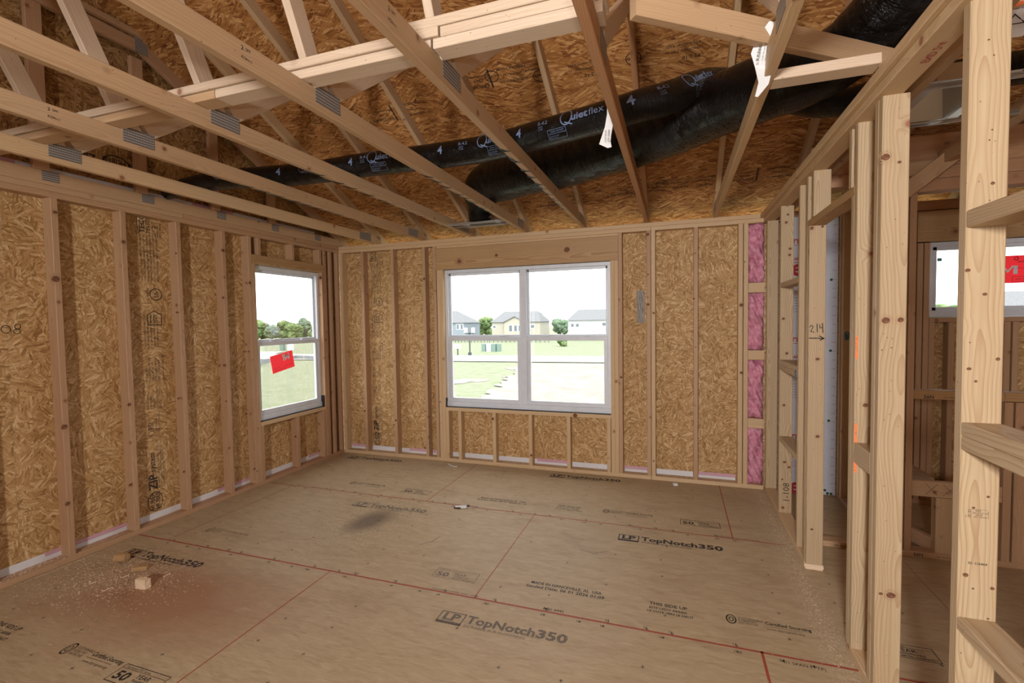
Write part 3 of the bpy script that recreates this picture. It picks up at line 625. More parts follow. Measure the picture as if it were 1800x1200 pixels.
RT2 = [('t', 'PS 2-10', 0, .05, .036, 1, .02), ('t', 'THICKNESS 0.451 IN', 0, .0, .024, 1, .01), ('t', 'STRENGTH AXIS', 0, -.04, .024, 1.2, .01), ('c', .42, .0, .05, .045, .006), ('t', 'TECO', .385, -.012, .03, 1, .01)]
for x, y in [(2.52, -1.42), (1.62, -1.30), (3.95, -1.36), (3.30, -1.36)]: rprint(x, y, RT if x < 3 else RT2)
rprint(2.95, -1.42, RT2); rprint(1.30, -1.35, RT2)
for x, y in [(2.75, -.17), (4.45, -.25), (3.45, -.22)]: rprint(x, y, RT)
for x, y in [(1.75, -.17), (4.1, -.24), (3.9, -.24), (1.05, -.2)]: rprint(x, y, RT2)
for ya in (-1.8,): prints(ceil, (0, ya, RZ(ya)), (-1, 0, 0), (0, cs, -sn), [('l', [(-3.4, 0), (0, 0)], .006)], 'teal', .0012, 'green_edge_line')

def truss(x, name, label, mat='spruce', plates=True, yend=-6.2):
    r = root(name, (x, 0, H), label, 'truss', 'roof trusses over the room')
    y0 = .089
    # bottom chord
    box('bottom_chord', r, x, x+P, yend, y0-.03, H+.0005, H+D, mat)
    # top chord
    def tz(y): return Z0+.0498-SL*y
    beam('top_chord', r, (x+P/2, .42, tz(.42)), (x+P/2, -4.70, tz(-4.70)), P, .0885, (1, 0, 0), mat)
    # webs
    zt = H+D
    a = Vector((x+P/2, -2.945, zt-.012)); 
    ex = -1.76; beam('web', r, (x+P/2, -2.93-.0, zt+.03), (x+P/2, ex, zt+.03+.73*(-2.93-ex)*-1), P-.001, .088, (1, 0, 0), 'white_wood')
    beam('web', r, (x+P/2, -3.005, zt-.0), (x+P/2, -3.70, zt+1.50), P-.001, .088, (1, 0, 0), 'white_wood')
    if plates:
        for sx in (x-.0012, x+P+.0002):
            panel('connector_plate', r, (sx+.001, -2.895, H+.030), (0, 0, 1), (0, -1, 0), .078, .155, .001, 'plate').data.materials
            panel('connector_plate', r, (sx+.001, -.12, H+.012), (0, 0, 1), (0, -1, 0), .08, .20, .001, 'plate')
    return r
xi = lambda i: .502+.603*i
names = ['first ceiling truss from the window corner, beside the left wall', 'second truss from the left wall, printed plate over white brace', 'third truss from the left wall, its heel left of the metal air boot',
         'fourth truss from the left wall, heel right of the metal air boot', 'fifth truss from the left wall, crossing where both black ducts part', 'orange-grained truss left of the hanging paper strip over the ducts', 'truss nearest the partition with a curled paper label on its chord']
TR = []
for i in range(7): TR.append(truss(xi(i), 'roof_truss', names[i], 'orange' if i == 5 else ('fir' if i in (0, 6) else 'spruce')))
for i, lb in ((7, 'dark truss just beyond the partition, beside the air boot'), (8, 'truss second beyond the partition above the side room'), (9, 'truss third beyond the partition above the side room')): truss(xi(i), 'roof_truss', lb, 'spruce', False)
# printed marks on truss faces
def cprint(i, y, items): prints(TR[i], (xi(i)+P, y, H+.045), (0, 1, 0), (0, 0, 1), items, 'ink', .0008, 'printed_stamp')
S2 = [('t', '2', .0, .012, .022, 1, .01), ('t', 'SPF', .018, .014, .016), ('t', 'KD', 0, -.018, .016), ('t', 'No.2', .02, -.018, .013)]
cprint(3, -3.42, S2); cprint(4, -3.42, S2); cprint(1, -3.36, S2)
# dark streaks drawn flat on chord undersides
for i, (ya, yb) in ((1, (-2.30, -1.1)), (2, (-2.35, -1.0)), (3, (-2.05, -.95)), (4, (-2.30, -.85))):
    it = []
    y = ya
    while y < yb:
        l = R.uniform(.05, .12); it.append(('l', [(.004, y), (.014, y+l*.35), (.034, y+l*.5)], .017*(1 if y < ya+.7 else .6))); it.append(('l', [(.002, y-l*.4), (.008, y)], .020 if i < 3 else .012)); y += l+R.uniform(.03, .12)
    o = prints(TR[i], (xi(i), 0, H), (1, 0, 0), (0, 1, 0), it, 'near_black', -.0012, 'dark_streak'); o['label'] = 'black streaks under the chord'; o['kind'] = 'stuff'
# gable truss
g = root('gable_truss', (-.02, 0, H), 'flat studded gable truss standing on the left wall plate', 'truss')
box('bottom_chord', g, -P, -.0005, -6.2, .06, H+.0005, H+D, 'spruce')
beam('top_chord', g, (-P/2, .40, Z0+.0498-SL*.4), (-P/2, -2.16, Z0+.0498+SL*2.16), P, .0885, (1, 0, 0), 'stud')
box('flat_chord', g, -P, 0, -6.0, -2.185, 3.605, 3.693, 'stud'); box('cap_board', g, -.01, .03, -6.0, -2.13, 3.705, 3.745, 'stud')
for yc in (-.93, -1.55, -2.16, -2.765, -3.375): box('gable_stud', g, -P+.001, -.002, yc-.085, yc, H+D+.001, min(Z0-SL*yc-.05, 3.60), 'stud')
panel('connector_plate', g, (.0012, -2.12, 3.60), (0, 0, 1), (0, -1, 0), .11, .09, .001, 'plate')
for yc in (-2.72, -2.12, -1.5, -.9, -.3): panel('connector_plate', g, (.0012, yc, H+.025), (0, 0, 1), (0, -1, 0), .06, .09, .001, 'plate')
for y0, y1, pk in [(-3.2, -2.9, 1), (-2.9, -2.2, 0), (-2.2, -1.75, 0), (-1.75, -1.35, 1), (-1.35, -.3, 0)]: box('seal_tape', wl, XS+.0005, XS+.006, y0, y1, 2.555, 2.60, 'tape_pink' if pk else 'tape', .001)
# gable sheathing (sloping top)
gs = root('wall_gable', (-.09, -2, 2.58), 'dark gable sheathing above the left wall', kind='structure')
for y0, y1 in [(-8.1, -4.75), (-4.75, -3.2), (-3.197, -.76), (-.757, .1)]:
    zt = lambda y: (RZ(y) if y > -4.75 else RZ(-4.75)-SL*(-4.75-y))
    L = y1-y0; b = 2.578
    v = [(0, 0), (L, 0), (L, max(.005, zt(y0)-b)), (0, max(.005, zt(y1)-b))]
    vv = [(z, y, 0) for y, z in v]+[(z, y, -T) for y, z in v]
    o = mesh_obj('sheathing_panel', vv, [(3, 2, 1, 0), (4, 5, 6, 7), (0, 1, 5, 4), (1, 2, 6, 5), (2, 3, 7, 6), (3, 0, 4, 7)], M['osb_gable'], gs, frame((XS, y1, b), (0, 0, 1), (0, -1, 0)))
HB = [('c', .07, .055, .09, .060, .009), ('t', 'HUBER', .005, .060, .050, .98, .02), ('t', 'HUBER', .005, .018, .050, .98, .02), ('t', 'ZIP', .20, .03, .07, 1, .03), ('t', 'system', .33, .04, .05, .9, .02)]
prints(gs, (XS, -2.25, 2.80), (0, -1, 0), (0, 0, -1), HB, 'ink_worn', .0012, 'printed_text')
for yy in (-2.05, -1.55, -1.25, -.85): prints(gs, (XS, yy, 2.78), (0, -1, 0), (0, 0, -1), [('t', s_, 0, .04-.035*j, .028, .95, .01) for j, s_ in enumerate(('WALL SHEATHING', 'SPACE 1/8 INCH', 'EXPOSURE 1', 'PS 2-18  000'))], 'ink_worn', .0012, 'printed_text')

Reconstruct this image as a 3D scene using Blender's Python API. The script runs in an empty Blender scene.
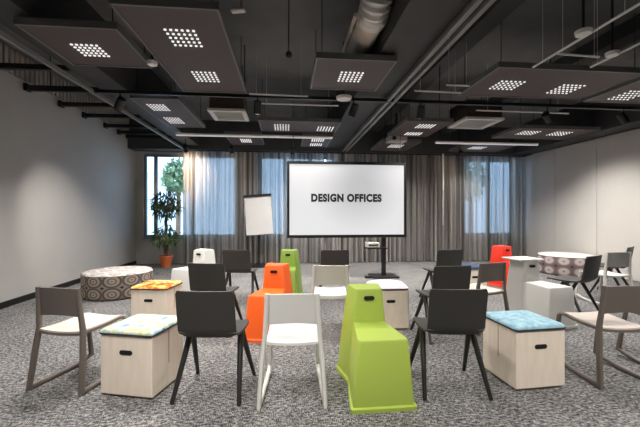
import bpy, bmesh, math, random
from mathutils import Vector, Matrix
random.seed(7)
sc = bpy.context.scene
COL = sc.collection
R = math.radians
PI = math.pi

# ------------------------------------------------------------------ camera and placing helpers
FPX, CAM_H, YAW = 345.0, 1.34, 5.5
S_, C_ = math.sin(R(YAW)), math.cos(R(YAW))
def W(x, d):                      # metres right of / ahead of the viewer -> room coordinates
    return (d * S_ + x * C_, d * C_ - x * S_)
def at(px, py, h=0.0):            # where the photograph's ray meets height h
    d = FPX * (CAM_H - h) / (py - 213.5)
    return W((px - 320) / FPX * d, d)
def atd(px, d):
    return W((px - 320) / FPX * d, d)
def atY(px, py, Y):
    u = (px - 320) / FPX
    d = Y / (C_ - u * S_)
    return (d * (S_ + u * C_), CAM_H - (py - 213.5) * d / FPX)

# ------------------------------------------------------------------ materials
def nodes(name):
    m = bpy.data.materials.new(name); m.use_nodes = True
    nt = m.node_tree
    return m, nt, nt.nodes['Principled BSDF'], nt.nodes.new, nt.links.new
def col(c):
    return (c[0], c[1], c[2], 1)
def mat(name, c, rough=.5, metal=0, noise=0, nscale=20, bump=0, bscale=200, spec=.5, stretch=None):
    m, nt, p, N, L = nodes(name)
    p.inputs['Base Color'].default_value = col(c)
    p.inputs['Roughness'].default_value = rough
    p.inputs['Metallic'].default_value = metal
    p.inputs['Specular IOR Level'].default_value = spec
    if noise or bump:
        tc = N('ShaderNodeTexCoord'); mp = N('ShaderNodeMapping')
        L(tc.outputs['Object'], mp.inputs['Vector'])
        if stretch: mp.inputs['Scale'].default_value = stretch
    if noise:
        n = N('ShaderNodeTexNoise'); n.inputs['Scale'].default_value = nscale; n.inputs['Detail'].default_value = 4
        L(mp.outputs['Vector'], n.inputs['Vector'])
        r = N('ShaderNodeValToRGB')
        r.color_ramp.elements[0].position = .3; r.color_ramp.elements[1].position = .7
        r.color_ramp.elements[0].color = col([max(0, v * (1 - noise)) for v in c])
        r.color_ramp.elements[1].color = col([min(1, v * (1 + noise)) for v in c])
        L(n.outputs['Fac'], r.inputs['Fac']); L(r.outputs['Color'], p.inputs['Base Color'])
    if bump:
        n2 = N('ShaderNodeTexNoise'); n2.inputs['Scale'].default_value = bscale
        L(mp.outputs['Vector'], n2.inputs['Vector'])
        b = N('ShaderNodeBump'); b.inputs['Strength'].default_value = bump; b.inputs['Distance'].default_value = .01
        L(n2.outputs['Fac'], b.inputs['Height']); L(b.outputs['Normal'], p.inputs['Normal'])
    return m
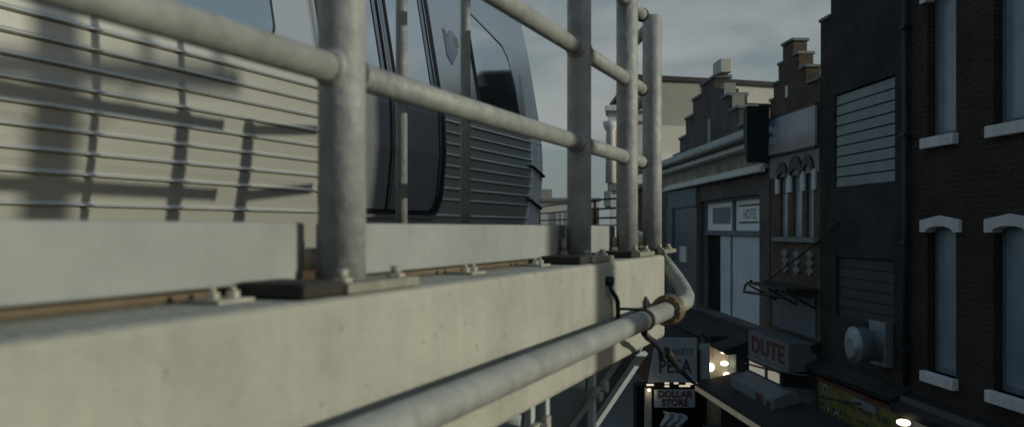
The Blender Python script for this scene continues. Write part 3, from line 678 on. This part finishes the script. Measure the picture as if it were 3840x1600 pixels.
k = MB(); k.box(ROW2, 25.4, 28.9, .002, .05, -2.4, .62); k.build('tiled_pier', M['tile'], ch)
k = MB()
for i in range(11): k.box(ROW2, 25.4, 28.4, .0505, .054, -2.2+i*.235, -2.186+i*.235)
k.build('tile_joints', M['signgrey'], ch)
k = MB(); k.box(ROW2, 25.35, 29.2, .002, .09, .64, 1.18); k.box(ROW2, 28.42, 29.2, .052, .12, -2.4, .638); k.build('blue_panel', M['bluewood'], ch)
k = MB(); k.box(ROW2, 26.6, 27.4, .0505, .10, -1.02, -.55); k.build('notice_plate', M['white_trim'], ch)
k = MB(); k.extrude(ROW2, [(-.2, -2.62), (.9, -2.72), (.95, -2.60), (.3, -2.38), (-.2, -2.30)], 19.1, 30.4); k.build('shop_roof', M['canvas'], ch)
k = MB(); k.box(ROW2, 19.2, 30.4, -.29, .02, -6, -2.63); k.build('shop_front', M['darksiding'], ch)

# gabled house set back behind
bg = thing('grey_gable_house', 'grey brick stepped gable with a slit window rising behind the pale cornice', 'house', ROW3.p(29, -3, -6))
st = [(34.2, -1), (34.2, 2.75), (33.3, 2.75), (33.3, 3.30), (32.3, 3.30), (32.3, 3.92), (31.2, 3.92), (31.2, 4.45), (30.0, 4.45), (30.0, 4.78), (28.2, 4.78), (28.2, 4.45), (27.3, 4.30), (27.3, 3.95), (26.4, 3.95), (26.4, 3.45), (25.5, 3.45), (25.5, 2.9), (24.4, 2.9), (24.4, -1)]
k = MB(); k.prism(ROW3, st, 0, -.5); k.box(ROW3, 24.5, 34.1, -8, -.55, -6, 2.6); k.build('wall', M['greybrick'], bg)
for a, b, h in ((33.3, 34.3, 2.75), (32.3, 33.3, 3.30), (31.2, 32.3, 3.92), (30.0, 31.2, 4.45), (28.15, 30.05, 4.78), (26.4, 27.3, 3.95), (25.45, 26.4, 3.45), (24.4, 25.45, 2.9)):
    k = MB(); k.box(ROW3, a, b, -.55, .06, h+.002, h+.10); k.build('coping', M['coping'], bg, bevel=.015)
k = MB(); k.box(ROW3, 28.65, 29.05, .002, .03, 2.55, 3.55); k.build('slit_window', M['siding'], bg)
k = MB(); k.box(ROW3, 27.75, 28.7, -.42, -.06, 4.883, 5.32); k.build('chimney', M['palebeige'], bg, bevel=.02)
for z, h in ((27.6, 3.97), (26.7, 3.47)):
    k = MB(); k.box(ROW3, z-.35, z+.02, -.40, -.04, h+.085, h+.50); k.build('gable_pier', M['beige'], bg)

# brick house beyond with the small yellow sign
fh = thing('red_brick_house', 'narrow red brick house beyond the cornice house with dark shop front', 'house', ROW2.p(34, -3, -6))
k = MB(); k.box(ROW2, 30.42, 38, -8, -.05, -6, 1.55); k.build('wall', M['redbrick'], fh)
k = MB(); k.extrude(ROW2, [(-.3, 1.552), (.12, 1.552), (.16, 1.68), (-.3, 1.68)], 30.42, 38); k.build('coping', M['coping'], fh)
yh = thing('yellow_hanging_sign', 'tiny yellow hanging sign with dark bars beneath the end of the pale cornice', 'sign', ROW2.p(30.9, .1, 1.55))
p0 = ROW2.p(30.9, .15, 1.68)
k = MB(); k.box(W, p0.x-.18, p0.x+.10, p0.y-.03, p0.y+.03, 1.50, 1.88); k.build('board', M['yellow'], yh)
k = MB()
for h in (1.57, 1.68, 1.79): k.box(W, p0.x-.15, p0.x+.06, p0.y-.036, p0.y-.031, h-.028, h+.018)
k.build('dark_bars', M['signdark'], yh)

# ================================================================== shop signs and canopies below
sb = thing('red_letter_sign', 'boxed white shop sign with red lettering jutting over the pavement', 'sign', ROW.p(17.6, .3, -2.6))
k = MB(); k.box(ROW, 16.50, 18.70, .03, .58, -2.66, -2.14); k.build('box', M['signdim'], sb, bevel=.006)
ex = -(ROW.p(1, 0, 0)-ROW.p(0, 0, 0)).normalized()
lettering('DUTE', .46, M['signred'], sb, ROW.p(17.6, .583, -2.40), ex, ey, sx=1.55, bold=.015)
k = MB(); k.box(ROW, 16.50, 18.70, .56, .60, -2.70, -2.662); k.build('lower_edge', M['coping'], sb)
s2 = thing('awning_box', 'grey shop awning box with lit transom below the red lettered sign', 'awning', ROW.p(17.3, .4, -3.5))
k = MB(); k.box(ROW, 17.05, 18.9, .05, .50, -3.02, -2.74); k.build('transom', M['darksiding'], s2)
for z0, z1 in ((17.95, 18.85), (17.15, 17.75)):
    k = MB(); k.box(ROW, z0, z1, .501, .51, -2.99, -2.80); k.build('lit_transom', M['softlit'], s2)  # emissive strips for the lit transom window
k = MB(); k.extrude(ROW, [(.03, -3.03), (.52, -3.03), (.86, -3.16), (.86, -3.60), (.03, -3.60)], 16.5, 19.0); k.build('sign_board', M['greycanvas'], s2, bevel=.006)
k = MB(); k.prism(ROW, [(17.0, -3.50), (17.4, -3.50), (17.5, -3.22), (17.1, -3.2)], .8605, .866); k.prism(ROW, [(16.6, -3.50), (16.85, -3.50), (16.9, -3.25), (16.65, -3.25)], .8605, .866); k.build('red_marks', M['signred'], s2)
k = MB(); k.box(ROW, 16.45, 19.0, .02, .98, -3.66, -3.602); k.build('lower_edge', M['darkmetal'], s2)
k = MB(); k.box(ROW, 16.5, 19.0, .03, .7, -6, -3.662); k.build('shop_bay', M['darksiding'], s2)

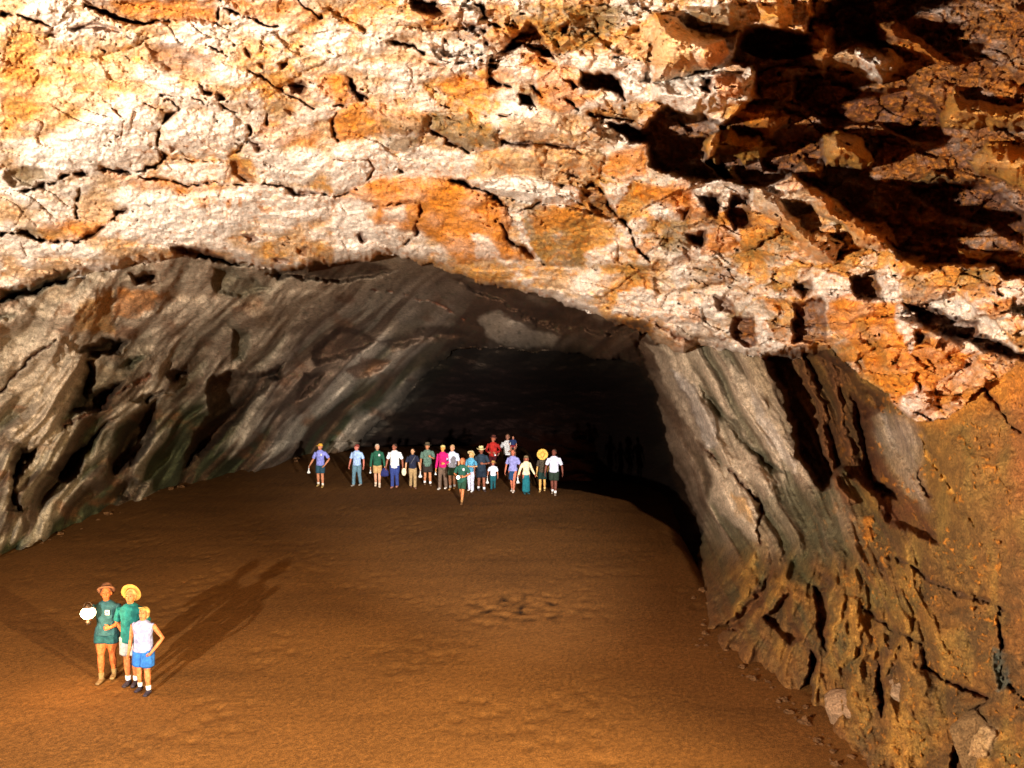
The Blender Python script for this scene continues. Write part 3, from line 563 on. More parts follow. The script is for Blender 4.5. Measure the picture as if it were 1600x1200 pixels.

----

■ WHAT THIS TASK INVOLVES ■
Transcribe the lines between the one holding "vv = [(z, y, 0)" and the one holding "PI = math.pi", inclusive, and leave out any pictures.

■ TASK SOLUTION ■
    vv = [(z, y, 0) for y, z in v]+[(z, y, -T) for y, z in v]
    o = mesh_obj('sheathing_panel', vv, [(3, 2, 1, 0), (4, 5, 6, 7), (0, 1, 5, 4), (1, 2, 6, 5), (2, 3, 7, 6), (3, 0, 4, 7)], M['osb_gable'], gs, frame((XS, y1, b), (0, 0, 1), (0, -1, 0)))
HB = [('c', .07, .055, .09, .060, .009), ('t', 'HUBER', .005, .060, .050, .98, .02), ('t', 'HUBER', .005, .018, .050, .98, .02), ('t', 'ZIP', .20, .03, .07, 1, .03), ('t', 'system', .33, .04, .05, .9, .02)]
prints(gs, (XS, -2.25, 2.80), (0, -1, 0), (0, 0, -1), HB, 'ink_worn', .0012, 'printed_text')
for yy in (-2.05, -1.55, -1.25, -.85): prints(gs, (XS, yy, 2.78), (0, -1, 0), (0, 0, -1), [('t', s_, 0, .04-.035*j, .028, .95, .01) for j, s_ in enumerate(('WALL SHEATHING', 'SPACE 1/8 INCH', 'EXPOSURE 1', 'PS 2-18  000'))], 'ink_worn', .0012, 'printed_text')

Reconstruct this image as a 3D scene using Blender's Python API. The script runs in an empty Blender scene.
import bpy, bmesh, math, random
from mathutils import Vector, Matrix
random.seed(7)
sc = bpy.context.scene
COL = sc.collection
R = math.radians
PI = math.pi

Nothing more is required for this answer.